Suppressing Amazon Book Reviews


Now that Amazon has accumulated power over what gets read in books that surpasses any such power in previous human history, we should hardly be surprised that they should abuse that power, and, in so doing, reveal who the real power-wielders are in the United States. As it happens, this writer received a bit of a prior warning of the big March figurative book burning at Amazon almost a year ago, in June of 2017. That was when Phillip Nelson came out with his blockbuster book about the murderous assault by the Israelis on an American intelligence-gathering ship during the 1967 Six Day War entitled Remember the Liberty. I was so eager to review it on Amazon—and to have my review read—that I bought a copy of the book from them as a gift to a friend so that the review would be displayed as one by a verified purchaser of the book. Nelson had sent me an advance copy of the book to read, and I really didn’t need another copy. After finishing the review on Amazon, a notice popped up that I would receive an email notifying me when the review was posted. The notification never came, and the review never went up.


What was the problem? Was my review, which you can read on my web site here, too long? It is a good deal longer than the average review on Amazon, but you can see that the similarly favorable review by the Australian Greg Maybury got posted, and it is longer than mine. It wasn’t just a technical glitch, either. Just this week I tried again to post it, and I got the same results. It had to be something that I said, which gets us into pretty scary territory. It means that the Bezos boys are now combing over all the book reviews to make sure that unapproved things don’t get said. Considering the nature of the topic of Nelson’s book, which one would think would be about as unapproved, in itself, as anything could possibly be for the ruling molders of public opinion in the country, one must really wonder what it was that I said that was deemed to go too far.


Looking back at it, I can’t help but think that my bridge too far was my conclusion, which I put under the subheading, “Where Does Your Allegiance Lie?”


Although half a century has now passed, hardly any event, when looked at in the clear light of day, permits us to come to grips more completely with the political reality of the United States today than does the assault on the USS Liberty. We live in an era in which members of the United States military have never been more venerated. From sports events to airport encounters, we’re expected to honor them at every turn. “Support the troops” is seemingly an admonition that no one can disagree with.

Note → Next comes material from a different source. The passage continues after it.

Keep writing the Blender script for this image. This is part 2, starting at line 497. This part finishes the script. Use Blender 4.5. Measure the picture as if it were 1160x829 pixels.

All of the military reverence comes to a screeching halt, though, when it comes to the surviving crewmen of the USS Liberty. They can only be brushed aside, with their demands for a true accounting for what was done to them by our great “ally” with the connivance of their own leaders. For our politicians to do otherwise and to get to the bottom of what happened there in the Eastern Mediterranean on June 8, 1967, would put them on a collision course with the real ruling power in the country. When it comes down to the choice of supporting our troops or supporting the ethnic-supremacist state of Israel, whose fundamental nature was revealed as much by the Liberty attack as it was by the Lavon Affair, and for whom we regularly pour out our fortune, our credibility, and our blood, Israel it has to be.


Should I test the theory by trying to post the review again with those two paragraphs left off? I’m afraid that it’s too late for that now. It looks like Amazon has just put me on a review blacklist. I reached that conclusion when I attempted last week to put up a review of Thomas Merton’s Peace in the Post-Christian Era. I got the same treatment, and that one has nothing at all that I know of to do with Israel. At any rate, you can read what else is now forbidden to readers by going to my article, “Merton’s Message Resonates as Nuclear Holocaust Looms.” The book review that I tried to post on Amazon is the second part of that article under the heading, “Thomas Merton, the Anti-War Oracle,” minus the first sentence, which was a bridge from what I had written in the first part.


Simultaneously with the complete blackout of any new book reviews I might attempt, I have noticed a censorship of another sort of one of my previous reviews, that is of Christopher Ruddy’s The Strange Death of Vincent Foster. For years, my review was showcased on Amazon as the top review, based upon the number of people who had checked the box saying that they had found it helpful. Currently, there are 61 customer reviews of that book, and now you have to scroll down to page five of the reviews to find mine. When they were still posting the number, 47 people had checked the box saying that they found the review helpful. Only within the past couple of weeks it seemed to have dawned on the Amazon folks that it didn’t look good to have such a popular review buried away, when the one they were touting at the top as most helpful had only 12 “helpfuls” and the top “critical” review was a three-star review had only six “helpfuls” while my three-star review had 47 “helpfuls.” So now, you are supposed to believe that in the over 10 years the review has been up, it hasn’t managed to garner even a single “helpful.” If you don’t want to go to the trouble of scrolling all the way down for it on Amazon, you can read the 2015-updated version of the review in question on my web site.


It’s really quite a shame to see what they’re now doing with unapproved customer reviews at Amazon. It has been a quite educational forum in the past. I don’t recall what book it was that I was checking out at the time, but it was in a customer’s review of it that I learned about the little known attempt by the Zionist Stern Gang to assassinate President Harry Truman with a letter bomb in 1947. That discovery led me to write the article, “’Jews’ Tried to Kill Truman in 1947.” One can learn from that article that at the time I wrote it there was no mention of that assassination attempt on Wikipedia, either in the list of assassination attempts on American presidents, on Truman in particular, or even on the “Letter Bomb” page. All that has now changed. With the censorship regime now in place at Amazon, one must seriously doubt that that reviewer’s mention of the Stern Gang attempt to kill Truman would have ever gone up, our knowledge of 20th Century history would be the worse for it, and that’s clearly how our rulers, who are now apparently pulling Amazon’s strings, would have preferred it to be.